In the end, I think it was an opportunity thrown in the trash, because raising these topics, such as the prejudice intrinsic to human beings, and how we can deal with and overcome this, as well as the discovery of sexuality in adolescence, would be great topics to discuss, but again, it was an opportunity thrown in the trash.
The art surprises, as does the narrative
I really like the aesthetics of this manga, because at the same time that it is "normal" and even a little "generic", the author has managed to create some personality in his artistic style, due to the way he works inseparably the art of the narrative, and this is something very difficult to explain in words, but I will try.

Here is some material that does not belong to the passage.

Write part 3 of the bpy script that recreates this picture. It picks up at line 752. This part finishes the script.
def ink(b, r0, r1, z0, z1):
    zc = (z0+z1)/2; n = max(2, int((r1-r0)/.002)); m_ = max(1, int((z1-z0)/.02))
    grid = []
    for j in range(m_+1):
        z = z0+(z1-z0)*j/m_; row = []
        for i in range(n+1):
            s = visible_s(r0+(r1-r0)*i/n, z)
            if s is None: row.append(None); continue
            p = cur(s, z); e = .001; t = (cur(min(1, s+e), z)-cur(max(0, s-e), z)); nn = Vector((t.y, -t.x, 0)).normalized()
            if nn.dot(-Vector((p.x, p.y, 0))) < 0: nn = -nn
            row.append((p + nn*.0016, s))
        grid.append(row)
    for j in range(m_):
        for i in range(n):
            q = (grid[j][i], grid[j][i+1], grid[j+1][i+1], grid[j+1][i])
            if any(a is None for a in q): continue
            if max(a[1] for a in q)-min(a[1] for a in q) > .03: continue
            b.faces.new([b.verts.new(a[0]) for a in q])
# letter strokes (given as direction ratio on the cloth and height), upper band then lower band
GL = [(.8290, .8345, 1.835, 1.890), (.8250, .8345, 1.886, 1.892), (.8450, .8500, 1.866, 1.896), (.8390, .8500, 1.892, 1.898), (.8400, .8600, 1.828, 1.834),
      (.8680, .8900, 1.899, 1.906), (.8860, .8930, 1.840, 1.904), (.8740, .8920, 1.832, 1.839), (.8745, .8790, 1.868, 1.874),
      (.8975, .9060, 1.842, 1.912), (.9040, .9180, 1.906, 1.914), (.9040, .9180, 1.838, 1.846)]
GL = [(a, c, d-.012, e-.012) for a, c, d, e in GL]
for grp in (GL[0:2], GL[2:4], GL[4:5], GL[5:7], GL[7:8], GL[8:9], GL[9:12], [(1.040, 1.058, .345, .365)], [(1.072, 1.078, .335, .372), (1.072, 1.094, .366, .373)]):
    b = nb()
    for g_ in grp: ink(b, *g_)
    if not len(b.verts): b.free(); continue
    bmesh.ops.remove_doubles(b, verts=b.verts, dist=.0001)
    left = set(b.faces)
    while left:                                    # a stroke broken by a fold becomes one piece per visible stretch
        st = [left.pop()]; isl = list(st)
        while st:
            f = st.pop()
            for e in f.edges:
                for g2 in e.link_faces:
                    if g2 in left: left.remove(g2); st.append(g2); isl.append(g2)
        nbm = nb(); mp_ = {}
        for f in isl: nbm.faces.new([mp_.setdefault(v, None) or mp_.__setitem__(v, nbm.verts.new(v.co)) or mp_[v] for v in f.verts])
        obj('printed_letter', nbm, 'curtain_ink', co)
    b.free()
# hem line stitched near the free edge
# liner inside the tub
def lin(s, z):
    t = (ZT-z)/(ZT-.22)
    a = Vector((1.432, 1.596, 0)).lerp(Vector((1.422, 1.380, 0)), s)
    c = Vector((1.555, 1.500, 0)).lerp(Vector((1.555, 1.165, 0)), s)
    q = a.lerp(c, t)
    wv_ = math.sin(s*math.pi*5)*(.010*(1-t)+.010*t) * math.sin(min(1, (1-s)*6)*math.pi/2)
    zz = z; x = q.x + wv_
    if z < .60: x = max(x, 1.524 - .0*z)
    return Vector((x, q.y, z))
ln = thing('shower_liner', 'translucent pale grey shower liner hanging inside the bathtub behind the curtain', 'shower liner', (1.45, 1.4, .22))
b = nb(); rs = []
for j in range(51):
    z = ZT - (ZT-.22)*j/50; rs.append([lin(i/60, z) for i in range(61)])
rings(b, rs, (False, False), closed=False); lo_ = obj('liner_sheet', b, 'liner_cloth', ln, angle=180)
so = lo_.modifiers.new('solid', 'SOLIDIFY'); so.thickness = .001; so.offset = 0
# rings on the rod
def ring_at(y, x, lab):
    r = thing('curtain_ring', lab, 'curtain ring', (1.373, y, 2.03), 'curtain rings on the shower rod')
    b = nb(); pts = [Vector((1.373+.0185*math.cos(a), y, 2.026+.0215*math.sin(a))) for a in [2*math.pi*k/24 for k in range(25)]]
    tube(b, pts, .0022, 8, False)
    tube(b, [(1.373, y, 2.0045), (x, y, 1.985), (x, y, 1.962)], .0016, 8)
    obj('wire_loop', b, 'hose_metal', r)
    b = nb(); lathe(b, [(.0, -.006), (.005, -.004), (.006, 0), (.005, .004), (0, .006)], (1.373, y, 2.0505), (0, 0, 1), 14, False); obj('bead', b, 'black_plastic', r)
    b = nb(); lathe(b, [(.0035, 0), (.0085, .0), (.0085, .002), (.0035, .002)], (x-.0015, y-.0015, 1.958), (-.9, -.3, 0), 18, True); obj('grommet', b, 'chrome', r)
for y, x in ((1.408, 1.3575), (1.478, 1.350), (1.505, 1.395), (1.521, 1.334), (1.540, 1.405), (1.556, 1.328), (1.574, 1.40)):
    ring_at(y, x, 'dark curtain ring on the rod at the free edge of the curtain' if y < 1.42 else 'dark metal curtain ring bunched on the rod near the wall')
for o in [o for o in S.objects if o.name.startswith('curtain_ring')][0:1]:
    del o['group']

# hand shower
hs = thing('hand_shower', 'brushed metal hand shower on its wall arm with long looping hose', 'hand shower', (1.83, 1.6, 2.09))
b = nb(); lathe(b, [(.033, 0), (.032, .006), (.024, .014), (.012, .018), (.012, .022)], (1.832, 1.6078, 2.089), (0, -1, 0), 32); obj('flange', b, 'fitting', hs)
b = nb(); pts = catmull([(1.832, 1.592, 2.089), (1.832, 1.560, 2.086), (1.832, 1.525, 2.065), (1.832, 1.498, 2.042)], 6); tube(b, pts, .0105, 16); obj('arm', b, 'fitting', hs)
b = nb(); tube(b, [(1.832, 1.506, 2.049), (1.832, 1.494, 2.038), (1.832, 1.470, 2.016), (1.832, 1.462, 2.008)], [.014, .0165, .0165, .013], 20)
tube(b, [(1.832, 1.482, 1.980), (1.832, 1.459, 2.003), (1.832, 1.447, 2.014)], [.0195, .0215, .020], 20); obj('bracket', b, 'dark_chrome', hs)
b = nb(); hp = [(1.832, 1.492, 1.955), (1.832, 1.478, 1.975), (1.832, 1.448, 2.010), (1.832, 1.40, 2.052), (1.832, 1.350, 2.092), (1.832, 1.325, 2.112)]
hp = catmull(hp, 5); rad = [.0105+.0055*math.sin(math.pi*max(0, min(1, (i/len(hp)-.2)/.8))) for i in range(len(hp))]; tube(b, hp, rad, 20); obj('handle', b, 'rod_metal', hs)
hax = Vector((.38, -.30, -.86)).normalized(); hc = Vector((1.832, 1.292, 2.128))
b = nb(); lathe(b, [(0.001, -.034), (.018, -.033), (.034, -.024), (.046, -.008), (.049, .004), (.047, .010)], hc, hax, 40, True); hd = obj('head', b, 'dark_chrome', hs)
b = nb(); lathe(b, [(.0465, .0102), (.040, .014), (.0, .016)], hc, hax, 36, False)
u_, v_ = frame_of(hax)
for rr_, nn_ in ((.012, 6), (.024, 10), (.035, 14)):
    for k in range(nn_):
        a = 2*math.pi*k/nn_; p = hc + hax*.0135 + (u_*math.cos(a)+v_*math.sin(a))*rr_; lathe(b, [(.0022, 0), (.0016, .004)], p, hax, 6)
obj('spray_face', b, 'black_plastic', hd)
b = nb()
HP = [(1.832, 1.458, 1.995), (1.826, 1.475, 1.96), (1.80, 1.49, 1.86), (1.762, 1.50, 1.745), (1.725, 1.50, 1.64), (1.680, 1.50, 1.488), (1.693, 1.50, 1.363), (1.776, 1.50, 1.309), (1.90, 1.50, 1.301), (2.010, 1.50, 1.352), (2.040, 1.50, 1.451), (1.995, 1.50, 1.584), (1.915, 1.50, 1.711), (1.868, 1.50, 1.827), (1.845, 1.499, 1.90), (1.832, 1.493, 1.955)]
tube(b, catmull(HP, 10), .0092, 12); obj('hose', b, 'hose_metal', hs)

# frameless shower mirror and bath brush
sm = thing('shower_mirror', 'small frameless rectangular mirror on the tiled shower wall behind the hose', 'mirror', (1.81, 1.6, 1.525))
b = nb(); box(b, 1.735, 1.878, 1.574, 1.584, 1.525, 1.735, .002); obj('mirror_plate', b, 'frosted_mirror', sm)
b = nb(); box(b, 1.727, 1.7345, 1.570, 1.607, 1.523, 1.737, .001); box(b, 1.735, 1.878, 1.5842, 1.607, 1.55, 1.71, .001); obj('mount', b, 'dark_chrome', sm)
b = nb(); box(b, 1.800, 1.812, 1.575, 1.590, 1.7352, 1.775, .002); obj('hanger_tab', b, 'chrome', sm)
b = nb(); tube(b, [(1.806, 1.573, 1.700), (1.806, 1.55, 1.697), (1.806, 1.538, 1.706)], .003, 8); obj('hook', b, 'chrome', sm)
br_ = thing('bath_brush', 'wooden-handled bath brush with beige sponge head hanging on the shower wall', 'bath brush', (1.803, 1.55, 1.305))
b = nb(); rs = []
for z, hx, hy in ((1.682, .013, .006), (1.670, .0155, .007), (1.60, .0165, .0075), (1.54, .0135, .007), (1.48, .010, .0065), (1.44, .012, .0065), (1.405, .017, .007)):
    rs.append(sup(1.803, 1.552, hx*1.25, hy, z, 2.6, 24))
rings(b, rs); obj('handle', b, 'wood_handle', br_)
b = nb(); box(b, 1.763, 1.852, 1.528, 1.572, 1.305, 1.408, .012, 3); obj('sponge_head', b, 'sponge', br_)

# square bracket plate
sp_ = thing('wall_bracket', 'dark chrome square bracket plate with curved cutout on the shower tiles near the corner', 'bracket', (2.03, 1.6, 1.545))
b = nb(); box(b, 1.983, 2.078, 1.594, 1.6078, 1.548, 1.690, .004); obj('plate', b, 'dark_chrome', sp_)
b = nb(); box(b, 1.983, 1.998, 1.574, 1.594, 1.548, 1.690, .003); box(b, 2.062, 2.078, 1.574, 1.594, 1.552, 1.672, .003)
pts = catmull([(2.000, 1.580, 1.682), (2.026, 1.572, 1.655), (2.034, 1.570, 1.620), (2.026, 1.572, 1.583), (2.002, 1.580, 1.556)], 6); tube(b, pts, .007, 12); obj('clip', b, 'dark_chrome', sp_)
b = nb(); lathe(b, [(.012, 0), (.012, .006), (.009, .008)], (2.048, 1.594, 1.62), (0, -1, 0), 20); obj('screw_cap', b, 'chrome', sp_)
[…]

Usually, when we analyze a comic, we have the bad habit of separating what is text from what is art (I do it myself sometimes), and this is not always the best way to analyze a manga, because usually, one thing is connected to another. In comics, a scene only has impact if it has a good plot behind it, just like a good story, at least in comics, will depend on the art talking to the reader, and when this happens, we have this wonderful mix, where you can't think of manga as separate art and text, because everything is one thing. The author has built his manga to be one thing, you know? Again, it's hard to explain my feelings about the art in this manga, but it manages to be unique, even though it's "generic," and that's great.
Not amazing, but above average
Boys Meets Maria is a work full of nuance, with a plot loaded with sentimentality, identity, and above all responsibility in the issues it deals with. The manga manages to present us with a surprisingly three-dimensional character, narratively speaking of course, with really interesting conflicts that evoke themes rarely discussed in these manga and anime media, such as gender identity, the quest for self-discovery, and above all, the message that it's not always easy to understand if who we are is because we chose to be, or if it was built by our external influences... But in the end, Boys Meets Maria definitely deserves your attention.